### GIVEN DATA
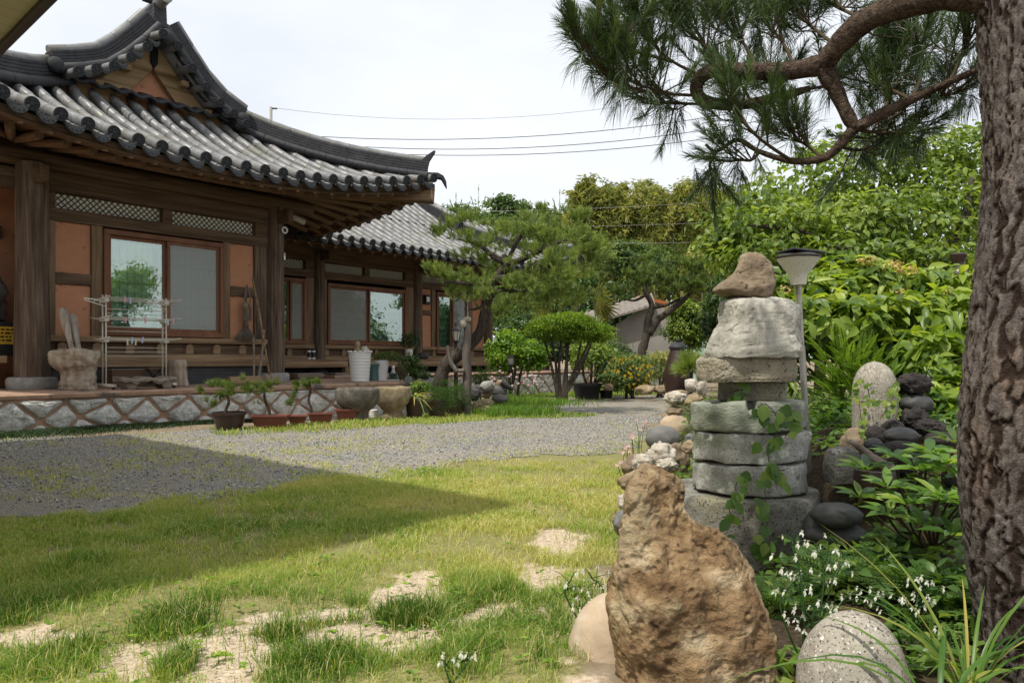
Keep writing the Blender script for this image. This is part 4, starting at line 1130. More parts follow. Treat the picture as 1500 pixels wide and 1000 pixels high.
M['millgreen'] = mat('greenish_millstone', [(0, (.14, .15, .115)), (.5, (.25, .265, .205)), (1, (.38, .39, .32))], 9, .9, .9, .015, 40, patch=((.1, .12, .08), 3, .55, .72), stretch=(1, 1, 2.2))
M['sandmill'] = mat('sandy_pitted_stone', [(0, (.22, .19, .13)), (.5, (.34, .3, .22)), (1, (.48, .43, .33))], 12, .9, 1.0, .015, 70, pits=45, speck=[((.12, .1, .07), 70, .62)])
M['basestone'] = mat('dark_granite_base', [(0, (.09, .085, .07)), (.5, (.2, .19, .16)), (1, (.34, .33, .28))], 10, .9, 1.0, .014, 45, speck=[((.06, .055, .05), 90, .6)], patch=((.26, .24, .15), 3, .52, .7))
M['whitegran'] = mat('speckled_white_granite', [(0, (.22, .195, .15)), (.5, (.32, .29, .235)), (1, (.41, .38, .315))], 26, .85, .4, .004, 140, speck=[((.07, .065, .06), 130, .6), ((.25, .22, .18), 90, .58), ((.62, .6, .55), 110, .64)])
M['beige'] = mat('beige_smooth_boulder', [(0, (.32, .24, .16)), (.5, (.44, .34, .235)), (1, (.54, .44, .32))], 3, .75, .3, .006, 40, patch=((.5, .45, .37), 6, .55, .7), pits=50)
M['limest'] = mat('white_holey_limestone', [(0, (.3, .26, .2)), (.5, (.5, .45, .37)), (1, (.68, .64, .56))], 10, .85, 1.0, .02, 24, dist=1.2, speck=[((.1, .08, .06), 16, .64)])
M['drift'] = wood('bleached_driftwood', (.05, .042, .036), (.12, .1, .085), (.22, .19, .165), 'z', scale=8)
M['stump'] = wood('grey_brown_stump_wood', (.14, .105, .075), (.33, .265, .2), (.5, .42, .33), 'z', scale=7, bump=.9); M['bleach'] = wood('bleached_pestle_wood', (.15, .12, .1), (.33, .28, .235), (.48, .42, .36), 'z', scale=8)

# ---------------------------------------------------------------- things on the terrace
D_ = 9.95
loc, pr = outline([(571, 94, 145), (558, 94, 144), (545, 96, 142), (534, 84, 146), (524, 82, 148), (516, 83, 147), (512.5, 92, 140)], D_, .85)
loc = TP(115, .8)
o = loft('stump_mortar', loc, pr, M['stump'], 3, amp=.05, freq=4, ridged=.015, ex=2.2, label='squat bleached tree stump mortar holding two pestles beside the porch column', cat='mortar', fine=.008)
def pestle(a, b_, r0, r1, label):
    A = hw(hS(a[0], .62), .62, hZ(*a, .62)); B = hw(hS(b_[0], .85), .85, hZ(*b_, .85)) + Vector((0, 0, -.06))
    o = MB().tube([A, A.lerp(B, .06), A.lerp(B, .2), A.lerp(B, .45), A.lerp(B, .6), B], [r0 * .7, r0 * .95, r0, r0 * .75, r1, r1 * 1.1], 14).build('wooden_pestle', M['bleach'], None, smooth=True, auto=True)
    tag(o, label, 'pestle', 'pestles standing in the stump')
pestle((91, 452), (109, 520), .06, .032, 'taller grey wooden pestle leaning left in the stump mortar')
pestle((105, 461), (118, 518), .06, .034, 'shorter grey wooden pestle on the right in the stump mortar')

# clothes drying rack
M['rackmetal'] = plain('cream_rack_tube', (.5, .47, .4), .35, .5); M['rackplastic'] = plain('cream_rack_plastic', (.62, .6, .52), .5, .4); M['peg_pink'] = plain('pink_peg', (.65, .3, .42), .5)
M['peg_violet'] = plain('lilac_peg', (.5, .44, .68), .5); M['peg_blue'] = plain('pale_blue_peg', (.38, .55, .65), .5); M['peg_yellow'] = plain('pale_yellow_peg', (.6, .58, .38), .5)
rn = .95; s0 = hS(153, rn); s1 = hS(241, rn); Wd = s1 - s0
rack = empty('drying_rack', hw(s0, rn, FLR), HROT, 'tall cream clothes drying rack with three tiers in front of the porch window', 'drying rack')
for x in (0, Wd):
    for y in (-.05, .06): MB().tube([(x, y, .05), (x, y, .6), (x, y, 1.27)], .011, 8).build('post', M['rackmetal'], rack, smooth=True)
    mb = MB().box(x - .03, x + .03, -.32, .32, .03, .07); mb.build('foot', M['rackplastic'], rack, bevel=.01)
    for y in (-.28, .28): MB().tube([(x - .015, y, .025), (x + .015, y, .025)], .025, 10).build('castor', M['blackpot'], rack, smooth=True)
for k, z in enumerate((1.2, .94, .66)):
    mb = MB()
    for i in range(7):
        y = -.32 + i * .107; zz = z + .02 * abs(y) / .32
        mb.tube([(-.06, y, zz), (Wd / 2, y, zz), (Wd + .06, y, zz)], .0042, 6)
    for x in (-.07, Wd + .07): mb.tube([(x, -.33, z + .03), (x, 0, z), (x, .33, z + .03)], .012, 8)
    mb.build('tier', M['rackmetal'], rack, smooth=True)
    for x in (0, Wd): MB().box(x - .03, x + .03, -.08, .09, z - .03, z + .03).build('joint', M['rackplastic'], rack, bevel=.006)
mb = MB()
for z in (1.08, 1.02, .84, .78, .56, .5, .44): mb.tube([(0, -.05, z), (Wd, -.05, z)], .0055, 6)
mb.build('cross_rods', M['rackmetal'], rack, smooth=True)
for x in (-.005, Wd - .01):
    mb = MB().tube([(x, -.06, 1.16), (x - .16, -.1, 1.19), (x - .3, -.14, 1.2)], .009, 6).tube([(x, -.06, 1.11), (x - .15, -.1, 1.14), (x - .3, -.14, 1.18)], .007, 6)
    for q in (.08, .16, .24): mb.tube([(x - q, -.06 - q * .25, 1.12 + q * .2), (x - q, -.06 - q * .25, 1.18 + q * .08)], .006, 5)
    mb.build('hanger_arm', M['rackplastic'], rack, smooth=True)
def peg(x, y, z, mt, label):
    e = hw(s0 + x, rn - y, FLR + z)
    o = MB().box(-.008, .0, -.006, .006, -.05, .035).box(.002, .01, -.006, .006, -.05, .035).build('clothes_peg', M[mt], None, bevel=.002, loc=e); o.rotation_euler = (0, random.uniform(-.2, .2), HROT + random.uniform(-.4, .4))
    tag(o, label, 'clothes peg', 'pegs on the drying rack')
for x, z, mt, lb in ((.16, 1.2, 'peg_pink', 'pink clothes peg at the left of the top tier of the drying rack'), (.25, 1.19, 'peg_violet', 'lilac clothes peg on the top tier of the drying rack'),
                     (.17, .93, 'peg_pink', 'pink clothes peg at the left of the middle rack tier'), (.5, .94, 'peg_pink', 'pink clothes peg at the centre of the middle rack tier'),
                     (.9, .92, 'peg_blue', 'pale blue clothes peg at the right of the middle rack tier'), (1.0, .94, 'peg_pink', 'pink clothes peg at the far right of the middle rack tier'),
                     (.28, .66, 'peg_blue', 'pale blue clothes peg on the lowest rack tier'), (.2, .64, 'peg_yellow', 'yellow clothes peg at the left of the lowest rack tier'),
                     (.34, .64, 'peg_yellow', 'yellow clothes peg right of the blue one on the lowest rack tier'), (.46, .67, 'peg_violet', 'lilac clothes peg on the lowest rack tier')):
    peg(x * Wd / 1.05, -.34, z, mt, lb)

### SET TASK
Pictures excluded, repeat exactly the lines from the top of the material through the line with "(.48, .42, .36), 'z', scale=8)", including both of those lines.

### EXERCISE OUTPUT
Keep writing the Blender script for this image. This is part 4, starting at line 1130. More parts follow. Treat the picture as 1500 pixels wide and 1000 pixels high.
M['millgreen'] = mat('greenish_millstone', [(0, (.14, .15, .115)), (.5, (.25, .265, .205)), (1, (.38, .39, .32))], 9, .9, .9, .015, 40, patch=((.1, .12, .08), 3, .55, .72), stretch=(1, 1, 2.2))
M['sandmill'] = mat('sandy_pitted_stone', [(0, (.22, .19, .13)), (.5, (.34, .3, .22)), (1, (.48, .43, .33))], 12, .9, 1.0, .015, 70, pits=45, speck=[((.12, .1, .07), 70, .62)])
M['basestone'] = mat('dark_granite_base', [(0, (.09, .085, .07)), (.5, (.2, .19, .16)), (1, (.34, .33, .28))], 10, .9, 1.0, .014, 45, speck=[((.06, .055, .05), 90, .6)], patch=((.26, .24, .15), 3, .52, .7))
M['whitegran'] = mat('speckled_white_granite', [(0, (.22, .195, .15)), (.5, (.32, .29, .235)), (1, (.41, .38, .315))], 26, .85, .4, .004, 140, speck=[((.07, .065, .06), 130, .6), ((.25, .22, .18), 90, .58), ((.62, .6, .55), 110, .64)])
M['beige'] = mat('beige_smooth_boulder', [(0, (.32, .24, .16)), (.5, (.44, .34, .235)), (1, (.54, .44, .32))], 3, .75, .3, .006, 40, patch=((.5, .45, .37), 6, .55, .7), pits=50)
M['limest'] = mat('white_holey_limestone', [(0, (.3, .26, .2)), (.5, (.5, .45, .37)), (1, (.68, .64, .56))], 10, .85, 1.0, .02, 24, dist=1.2, speck=[((.1, .08, .06), 16, .64)])
M['drift'] = wood('bleached_driftwood', (.05, .042, .036), (.12, .1, .085), (.22, .19, .165), 'z', scale=8)
M['stump'] = wood('grey_brown_stump_wood', (.14, .105, .075), (.33, .265, .2), (.5, .42, .33), 'z', scale=7, bump=.9); M['bleach'] = wood('bleached_pestle_wood', (.15, .12, .1), (.33, .28, .235), (.48, .42, .36), 'z', scale=8)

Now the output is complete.